● **What you are asked to do**
Copy out, unchanged, every line from the start of the records to the line that contains "black post', exr)", and stop there.
Begin
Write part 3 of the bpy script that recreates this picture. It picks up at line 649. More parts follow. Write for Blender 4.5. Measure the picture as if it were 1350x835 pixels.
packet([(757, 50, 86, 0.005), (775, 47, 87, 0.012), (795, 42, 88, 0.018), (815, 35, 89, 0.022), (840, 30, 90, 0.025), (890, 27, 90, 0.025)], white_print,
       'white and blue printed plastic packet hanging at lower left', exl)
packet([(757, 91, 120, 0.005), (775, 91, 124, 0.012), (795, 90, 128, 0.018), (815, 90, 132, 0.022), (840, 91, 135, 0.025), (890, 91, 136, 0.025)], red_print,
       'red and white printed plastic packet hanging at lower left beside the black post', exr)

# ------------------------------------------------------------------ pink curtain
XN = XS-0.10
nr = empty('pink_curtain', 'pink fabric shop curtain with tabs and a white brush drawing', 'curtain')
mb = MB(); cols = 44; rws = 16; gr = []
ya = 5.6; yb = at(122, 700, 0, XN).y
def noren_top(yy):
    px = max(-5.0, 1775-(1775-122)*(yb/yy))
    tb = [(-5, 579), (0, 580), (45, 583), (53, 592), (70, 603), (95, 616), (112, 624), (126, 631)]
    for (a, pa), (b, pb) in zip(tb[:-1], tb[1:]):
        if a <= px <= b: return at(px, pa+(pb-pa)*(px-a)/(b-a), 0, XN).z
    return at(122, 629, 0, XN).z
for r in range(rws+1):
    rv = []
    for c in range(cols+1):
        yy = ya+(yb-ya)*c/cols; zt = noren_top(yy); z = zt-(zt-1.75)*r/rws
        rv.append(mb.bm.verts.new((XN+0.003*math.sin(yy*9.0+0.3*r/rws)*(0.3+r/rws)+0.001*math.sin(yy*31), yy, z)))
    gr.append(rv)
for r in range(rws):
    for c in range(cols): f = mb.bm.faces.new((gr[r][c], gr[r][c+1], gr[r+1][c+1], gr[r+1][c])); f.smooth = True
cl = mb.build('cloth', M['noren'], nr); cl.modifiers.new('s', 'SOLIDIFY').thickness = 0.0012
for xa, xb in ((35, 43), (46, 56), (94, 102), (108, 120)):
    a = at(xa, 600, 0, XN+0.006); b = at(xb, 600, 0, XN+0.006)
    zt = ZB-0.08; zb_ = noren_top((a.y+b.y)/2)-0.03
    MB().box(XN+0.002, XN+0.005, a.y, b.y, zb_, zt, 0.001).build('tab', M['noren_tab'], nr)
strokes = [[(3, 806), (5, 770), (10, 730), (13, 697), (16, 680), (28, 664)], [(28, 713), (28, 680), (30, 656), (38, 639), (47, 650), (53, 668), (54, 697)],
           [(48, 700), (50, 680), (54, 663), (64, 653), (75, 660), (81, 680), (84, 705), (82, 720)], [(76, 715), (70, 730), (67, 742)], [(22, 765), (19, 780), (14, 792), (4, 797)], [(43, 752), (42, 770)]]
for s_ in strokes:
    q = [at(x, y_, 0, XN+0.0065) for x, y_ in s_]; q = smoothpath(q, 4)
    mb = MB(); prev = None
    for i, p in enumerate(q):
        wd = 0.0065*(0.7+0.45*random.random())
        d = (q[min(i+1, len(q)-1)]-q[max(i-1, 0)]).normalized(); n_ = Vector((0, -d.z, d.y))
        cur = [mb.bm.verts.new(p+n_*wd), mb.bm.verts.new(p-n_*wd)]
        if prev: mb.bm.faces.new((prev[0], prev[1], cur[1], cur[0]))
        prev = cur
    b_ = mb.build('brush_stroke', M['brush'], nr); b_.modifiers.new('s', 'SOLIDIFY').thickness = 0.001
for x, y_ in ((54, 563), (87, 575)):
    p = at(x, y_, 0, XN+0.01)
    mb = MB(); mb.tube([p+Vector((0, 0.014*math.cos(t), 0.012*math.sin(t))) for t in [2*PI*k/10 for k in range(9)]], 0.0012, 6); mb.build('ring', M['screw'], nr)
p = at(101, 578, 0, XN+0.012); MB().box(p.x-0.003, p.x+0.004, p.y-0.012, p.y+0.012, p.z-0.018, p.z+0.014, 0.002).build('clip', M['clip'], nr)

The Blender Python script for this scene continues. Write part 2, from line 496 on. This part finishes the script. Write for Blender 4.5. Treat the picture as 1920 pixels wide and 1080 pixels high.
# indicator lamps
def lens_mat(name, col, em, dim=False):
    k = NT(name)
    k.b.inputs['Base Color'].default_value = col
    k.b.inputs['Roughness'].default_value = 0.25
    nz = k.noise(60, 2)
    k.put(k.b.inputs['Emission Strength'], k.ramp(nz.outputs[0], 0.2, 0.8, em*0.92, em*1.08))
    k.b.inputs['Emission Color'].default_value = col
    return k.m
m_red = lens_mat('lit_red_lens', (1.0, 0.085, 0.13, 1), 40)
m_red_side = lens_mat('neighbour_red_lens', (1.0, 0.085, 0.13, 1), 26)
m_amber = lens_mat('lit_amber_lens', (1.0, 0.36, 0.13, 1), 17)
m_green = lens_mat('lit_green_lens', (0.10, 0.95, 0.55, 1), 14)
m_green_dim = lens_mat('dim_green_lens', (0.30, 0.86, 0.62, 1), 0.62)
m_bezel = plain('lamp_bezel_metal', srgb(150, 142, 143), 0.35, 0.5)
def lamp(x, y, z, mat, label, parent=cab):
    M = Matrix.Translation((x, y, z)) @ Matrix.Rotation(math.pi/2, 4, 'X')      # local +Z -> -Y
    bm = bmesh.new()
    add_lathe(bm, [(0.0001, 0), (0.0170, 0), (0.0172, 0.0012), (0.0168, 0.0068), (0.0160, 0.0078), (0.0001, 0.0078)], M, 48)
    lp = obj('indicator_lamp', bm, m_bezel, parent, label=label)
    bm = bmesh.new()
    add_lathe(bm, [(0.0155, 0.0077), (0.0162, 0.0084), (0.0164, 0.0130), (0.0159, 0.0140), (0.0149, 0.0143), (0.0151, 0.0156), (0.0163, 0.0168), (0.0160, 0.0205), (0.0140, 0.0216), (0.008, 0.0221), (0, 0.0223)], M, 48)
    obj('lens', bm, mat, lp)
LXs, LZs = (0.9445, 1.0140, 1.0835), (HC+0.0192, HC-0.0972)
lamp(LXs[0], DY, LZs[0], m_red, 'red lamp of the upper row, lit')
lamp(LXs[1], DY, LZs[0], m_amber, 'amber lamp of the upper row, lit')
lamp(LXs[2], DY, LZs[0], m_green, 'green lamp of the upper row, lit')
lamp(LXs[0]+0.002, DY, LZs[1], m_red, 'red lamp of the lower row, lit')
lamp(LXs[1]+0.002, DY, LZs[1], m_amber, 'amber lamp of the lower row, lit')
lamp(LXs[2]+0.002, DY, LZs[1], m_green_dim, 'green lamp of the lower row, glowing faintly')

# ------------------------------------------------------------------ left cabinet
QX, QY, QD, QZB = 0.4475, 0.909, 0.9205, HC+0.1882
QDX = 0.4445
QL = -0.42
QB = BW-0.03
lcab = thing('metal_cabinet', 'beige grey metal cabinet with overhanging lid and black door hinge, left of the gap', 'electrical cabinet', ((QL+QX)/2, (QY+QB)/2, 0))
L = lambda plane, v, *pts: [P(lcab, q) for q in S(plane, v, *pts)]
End
● **Result of this task**
Write part 3 of the bpy script that recreates this picture. It picks up at line 649. More parts follow. Write for Blender 4.5. Measure the picture as if it were 1350x835 pixels.
packet([(757, 50, 86, 0.005), (775, 47, 87, 0.012), (795, 42, 88, 0.018), (815, 35, 89, 0.022), (840, 30, 90, 0.025), (890, 27, 90, 0.025)], white_print,
       'white and blue printed plastic packet hanging at lower left', exl)
packet([(757, 91, 120, 0.005), (775, 91, 124, 0.012), (795, 90, 128, 0.018), (815, 90, 132, 0.022), (840, 91, 135, 0.025), (890, 91, 136, 0.025)], red_print,
       'red and white printed plastic packet hanging at lower left beside the black post', exr)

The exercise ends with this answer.